Once you’ve mastered basic motion in Jitter, level up with custom presets and power user techniques to created polished and professional motion.
Custom animations
When basic animation presets aren’t enough, go custom.
Select the layer
Open Animate → New animation → Custom
Choose the animation type
Adjust parameters in the Property panel
Custom animation types
Effect | What It Does | How It Looks | When to Use |
Move | Shifts the layer position along X and Y axes | The layer slides, glides, or drifts from one place to another | To guide attention, create entrances/exits, or simulate motion like scrolling |
Scale | Increases or decreases the size of the layer | Layer appears to zoom in or out | To emphasise key content or create pop/bounce effects |
Rotate | Rotates the layer around its centre point | Layer spins or tilts during motion | To introduce playful motion |
Opacity | Animates an adjustment of how visible the layer is (0%–100%) | Layer fades in or out smoothly | For soft transitions or bringing elements in/out gently |
Color | Changes the layer from one color to another | Layer gradually shifts from one color to another | For highlights, mood shifts, and hover effects |
Shadow | Animates a drop shadow | Shadow appears, grows, softens, or disappears | To add depth, simulate lifting, or enhance hover states |
Blur Radius | Animates the application or removal of a blur effect | The layer comes into or out of focus | For cinematic reveals, dreamy effects, or transitions |
Hide / Show | Animates the layer appearing or disappearing | Layer pops in or disappears completely | To manage visibility across complex sequences |
Resize | Animates width and/or height changes | Layer stretches or expands during animation | To reveal hidden content, emphasise interaction, or animate layout shifts |
Corner Radius | Animates rounding of layer corners | Corners transition between sharp and rounded edges | To soften UI elements or transition between visual styles |
Stroke | Animates layer outline color or thickness | Borders or outlines draw in, pulse, or change color | For highlight effects |
Easing
Use easing to make animations feel natural and life-like.

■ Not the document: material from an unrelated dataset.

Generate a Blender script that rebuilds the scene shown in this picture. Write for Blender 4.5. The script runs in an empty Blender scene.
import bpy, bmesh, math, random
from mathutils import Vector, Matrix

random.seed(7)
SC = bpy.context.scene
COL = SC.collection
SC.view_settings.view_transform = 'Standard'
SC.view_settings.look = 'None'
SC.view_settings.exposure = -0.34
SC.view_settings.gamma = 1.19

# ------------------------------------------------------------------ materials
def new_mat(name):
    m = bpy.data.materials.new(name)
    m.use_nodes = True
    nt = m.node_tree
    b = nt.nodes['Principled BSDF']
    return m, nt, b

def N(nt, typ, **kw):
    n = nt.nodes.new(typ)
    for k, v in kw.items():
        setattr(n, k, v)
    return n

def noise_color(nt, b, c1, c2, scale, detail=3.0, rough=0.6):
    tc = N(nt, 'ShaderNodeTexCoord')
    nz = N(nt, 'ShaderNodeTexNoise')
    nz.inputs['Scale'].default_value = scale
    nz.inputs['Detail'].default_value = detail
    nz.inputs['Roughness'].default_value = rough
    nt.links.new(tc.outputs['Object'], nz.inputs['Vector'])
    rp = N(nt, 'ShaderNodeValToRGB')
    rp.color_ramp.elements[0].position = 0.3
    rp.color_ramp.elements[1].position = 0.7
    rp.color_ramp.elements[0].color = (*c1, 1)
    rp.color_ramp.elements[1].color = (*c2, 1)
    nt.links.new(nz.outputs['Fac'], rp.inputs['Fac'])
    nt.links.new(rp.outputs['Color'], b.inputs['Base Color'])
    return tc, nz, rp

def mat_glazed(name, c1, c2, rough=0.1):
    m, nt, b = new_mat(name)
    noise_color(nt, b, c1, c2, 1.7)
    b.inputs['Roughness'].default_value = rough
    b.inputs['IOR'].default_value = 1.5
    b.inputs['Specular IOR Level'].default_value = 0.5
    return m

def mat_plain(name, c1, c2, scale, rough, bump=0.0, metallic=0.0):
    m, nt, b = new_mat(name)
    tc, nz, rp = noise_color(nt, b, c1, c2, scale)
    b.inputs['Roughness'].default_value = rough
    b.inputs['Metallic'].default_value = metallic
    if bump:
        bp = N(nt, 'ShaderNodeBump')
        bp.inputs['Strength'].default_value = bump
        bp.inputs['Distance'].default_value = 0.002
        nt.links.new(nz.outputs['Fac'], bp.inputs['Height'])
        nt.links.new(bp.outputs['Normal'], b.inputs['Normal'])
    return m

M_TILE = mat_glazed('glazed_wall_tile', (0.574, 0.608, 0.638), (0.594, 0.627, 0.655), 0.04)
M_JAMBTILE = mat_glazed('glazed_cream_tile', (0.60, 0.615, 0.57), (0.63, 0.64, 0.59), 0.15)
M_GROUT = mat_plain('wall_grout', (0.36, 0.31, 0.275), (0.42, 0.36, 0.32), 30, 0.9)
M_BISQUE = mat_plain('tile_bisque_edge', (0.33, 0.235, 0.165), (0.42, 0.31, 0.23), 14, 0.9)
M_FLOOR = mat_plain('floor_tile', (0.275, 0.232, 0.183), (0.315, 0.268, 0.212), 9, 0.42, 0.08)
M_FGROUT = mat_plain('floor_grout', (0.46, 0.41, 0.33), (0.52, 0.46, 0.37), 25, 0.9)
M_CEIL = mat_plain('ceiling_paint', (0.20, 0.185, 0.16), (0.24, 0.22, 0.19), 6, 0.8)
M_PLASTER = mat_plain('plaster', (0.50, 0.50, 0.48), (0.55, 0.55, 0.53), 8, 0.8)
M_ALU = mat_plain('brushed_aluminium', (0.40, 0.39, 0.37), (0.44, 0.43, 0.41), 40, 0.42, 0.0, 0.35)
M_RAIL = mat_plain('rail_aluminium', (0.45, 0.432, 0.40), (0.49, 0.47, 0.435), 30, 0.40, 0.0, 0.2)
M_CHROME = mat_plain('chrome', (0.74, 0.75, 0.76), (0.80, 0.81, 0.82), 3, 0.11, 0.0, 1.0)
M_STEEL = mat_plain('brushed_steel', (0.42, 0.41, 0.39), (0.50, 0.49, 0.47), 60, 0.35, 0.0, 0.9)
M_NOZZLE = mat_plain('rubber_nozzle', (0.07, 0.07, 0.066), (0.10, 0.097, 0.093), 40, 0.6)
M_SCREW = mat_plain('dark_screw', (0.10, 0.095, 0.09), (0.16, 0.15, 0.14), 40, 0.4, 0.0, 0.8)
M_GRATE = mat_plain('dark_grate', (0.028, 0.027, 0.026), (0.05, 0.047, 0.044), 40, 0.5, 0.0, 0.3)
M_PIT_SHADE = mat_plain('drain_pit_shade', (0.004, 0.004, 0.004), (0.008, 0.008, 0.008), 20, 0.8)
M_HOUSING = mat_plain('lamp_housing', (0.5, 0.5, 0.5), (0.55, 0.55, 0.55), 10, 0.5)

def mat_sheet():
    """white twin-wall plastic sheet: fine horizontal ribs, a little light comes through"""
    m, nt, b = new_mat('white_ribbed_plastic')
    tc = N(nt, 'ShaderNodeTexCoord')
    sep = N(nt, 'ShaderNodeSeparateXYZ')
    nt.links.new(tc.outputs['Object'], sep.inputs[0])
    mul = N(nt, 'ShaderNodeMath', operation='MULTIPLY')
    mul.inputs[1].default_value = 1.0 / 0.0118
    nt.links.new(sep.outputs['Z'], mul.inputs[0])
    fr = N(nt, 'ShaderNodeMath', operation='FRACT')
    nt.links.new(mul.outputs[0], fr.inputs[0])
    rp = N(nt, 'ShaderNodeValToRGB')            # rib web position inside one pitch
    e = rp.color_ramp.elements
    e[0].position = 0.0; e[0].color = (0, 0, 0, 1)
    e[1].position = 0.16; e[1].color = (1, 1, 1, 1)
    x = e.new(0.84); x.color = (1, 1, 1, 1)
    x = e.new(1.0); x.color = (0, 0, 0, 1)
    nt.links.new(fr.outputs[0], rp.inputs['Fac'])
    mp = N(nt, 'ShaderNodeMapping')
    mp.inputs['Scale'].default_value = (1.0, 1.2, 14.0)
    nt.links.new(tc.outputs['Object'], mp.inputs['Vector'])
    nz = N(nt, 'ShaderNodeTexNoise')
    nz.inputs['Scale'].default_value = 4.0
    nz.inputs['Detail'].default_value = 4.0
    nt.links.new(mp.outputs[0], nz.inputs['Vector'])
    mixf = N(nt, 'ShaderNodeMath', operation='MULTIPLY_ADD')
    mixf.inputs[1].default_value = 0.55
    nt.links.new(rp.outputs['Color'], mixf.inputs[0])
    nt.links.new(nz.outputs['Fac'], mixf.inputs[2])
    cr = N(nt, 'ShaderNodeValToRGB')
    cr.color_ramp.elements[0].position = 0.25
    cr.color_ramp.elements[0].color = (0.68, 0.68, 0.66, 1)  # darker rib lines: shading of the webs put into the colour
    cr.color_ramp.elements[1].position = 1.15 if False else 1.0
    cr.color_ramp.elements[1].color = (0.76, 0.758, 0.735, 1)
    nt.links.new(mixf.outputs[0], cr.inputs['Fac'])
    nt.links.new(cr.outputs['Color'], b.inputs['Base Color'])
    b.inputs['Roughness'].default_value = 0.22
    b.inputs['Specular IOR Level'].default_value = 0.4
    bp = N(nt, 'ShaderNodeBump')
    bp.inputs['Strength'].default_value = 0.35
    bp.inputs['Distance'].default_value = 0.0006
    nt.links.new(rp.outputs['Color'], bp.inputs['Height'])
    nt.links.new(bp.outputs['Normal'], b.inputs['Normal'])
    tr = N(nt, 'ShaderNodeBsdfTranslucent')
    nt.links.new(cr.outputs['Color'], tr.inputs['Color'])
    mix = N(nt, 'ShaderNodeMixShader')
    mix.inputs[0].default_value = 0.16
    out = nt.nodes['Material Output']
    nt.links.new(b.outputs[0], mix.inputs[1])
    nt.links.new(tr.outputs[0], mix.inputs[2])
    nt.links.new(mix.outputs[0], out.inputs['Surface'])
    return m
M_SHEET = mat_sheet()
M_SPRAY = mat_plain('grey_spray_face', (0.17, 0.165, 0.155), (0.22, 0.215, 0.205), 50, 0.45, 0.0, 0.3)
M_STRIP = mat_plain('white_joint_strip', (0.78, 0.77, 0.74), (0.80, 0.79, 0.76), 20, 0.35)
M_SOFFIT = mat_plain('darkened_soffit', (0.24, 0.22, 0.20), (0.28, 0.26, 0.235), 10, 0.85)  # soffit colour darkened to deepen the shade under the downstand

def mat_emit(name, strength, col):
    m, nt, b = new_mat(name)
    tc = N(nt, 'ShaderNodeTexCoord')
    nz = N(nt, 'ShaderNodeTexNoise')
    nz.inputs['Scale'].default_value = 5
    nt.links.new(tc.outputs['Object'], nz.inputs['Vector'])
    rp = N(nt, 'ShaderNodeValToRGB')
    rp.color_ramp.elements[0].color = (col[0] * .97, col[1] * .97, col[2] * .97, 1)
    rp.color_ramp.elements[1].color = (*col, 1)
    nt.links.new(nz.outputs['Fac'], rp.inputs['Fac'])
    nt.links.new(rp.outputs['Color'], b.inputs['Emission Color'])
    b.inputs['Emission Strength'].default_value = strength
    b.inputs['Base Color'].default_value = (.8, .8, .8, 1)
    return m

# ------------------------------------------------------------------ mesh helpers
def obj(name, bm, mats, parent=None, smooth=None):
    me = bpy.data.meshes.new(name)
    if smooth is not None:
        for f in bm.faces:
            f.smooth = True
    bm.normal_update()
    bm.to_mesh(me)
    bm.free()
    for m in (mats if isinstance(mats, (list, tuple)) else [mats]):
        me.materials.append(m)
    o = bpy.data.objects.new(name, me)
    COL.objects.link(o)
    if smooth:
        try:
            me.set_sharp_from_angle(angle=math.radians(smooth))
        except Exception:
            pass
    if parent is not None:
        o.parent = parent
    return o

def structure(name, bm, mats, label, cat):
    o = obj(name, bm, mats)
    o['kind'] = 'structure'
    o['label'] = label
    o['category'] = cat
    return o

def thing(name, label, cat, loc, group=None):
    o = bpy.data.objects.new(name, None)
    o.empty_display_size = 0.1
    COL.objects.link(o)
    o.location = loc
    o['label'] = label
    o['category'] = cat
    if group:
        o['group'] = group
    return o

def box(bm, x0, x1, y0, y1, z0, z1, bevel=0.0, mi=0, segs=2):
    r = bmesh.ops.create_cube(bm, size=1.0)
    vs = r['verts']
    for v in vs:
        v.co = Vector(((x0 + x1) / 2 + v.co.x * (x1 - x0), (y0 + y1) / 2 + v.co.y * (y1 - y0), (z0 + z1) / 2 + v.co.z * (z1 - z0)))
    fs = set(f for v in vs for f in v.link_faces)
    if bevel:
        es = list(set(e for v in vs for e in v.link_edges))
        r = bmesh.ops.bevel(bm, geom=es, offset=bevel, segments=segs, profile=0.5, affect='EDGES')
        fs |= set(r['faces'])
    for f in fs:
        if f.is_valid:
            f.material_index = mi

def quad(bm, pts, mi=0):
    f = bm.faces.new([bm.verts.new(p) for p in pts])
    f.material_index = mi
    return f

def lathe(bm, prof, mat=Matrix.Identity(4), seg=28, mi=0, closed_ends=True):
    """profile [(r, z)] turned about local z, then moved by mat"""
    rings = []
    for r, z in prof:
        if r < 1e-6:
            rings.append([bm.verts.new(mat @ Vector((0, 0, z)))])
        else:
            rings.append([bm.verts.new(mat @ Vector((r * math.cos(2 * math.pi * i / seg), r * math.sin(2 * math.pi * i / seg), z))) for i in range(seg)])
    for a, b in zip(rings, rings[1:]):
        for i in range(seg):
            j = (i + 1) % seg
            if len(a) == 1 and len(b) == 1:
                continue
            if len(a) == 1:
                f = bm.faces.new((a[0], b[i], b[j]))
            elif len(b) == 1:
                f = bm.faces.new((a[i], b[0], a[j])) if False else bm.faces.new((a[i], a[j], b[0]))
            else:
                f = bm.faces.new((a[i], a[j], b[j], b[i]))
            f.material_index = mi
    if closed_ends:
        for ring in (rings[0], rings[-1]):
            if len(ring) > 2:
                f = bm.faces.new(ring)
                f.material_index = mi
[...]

Easing makes elements accelerate and slow down throughout their motion, instead of being one constant speed.
Reusing animations
Speed up repetitive workflows by reusing animations.
Select the animation in the timeline
Press ⌘ C / Ctrl C to copy
Select the target layer
Press ⌘ V / Ctrl V to paste
This enables you to maintain consistent motion across multiple layers and quickly build systems instead of one-off animations.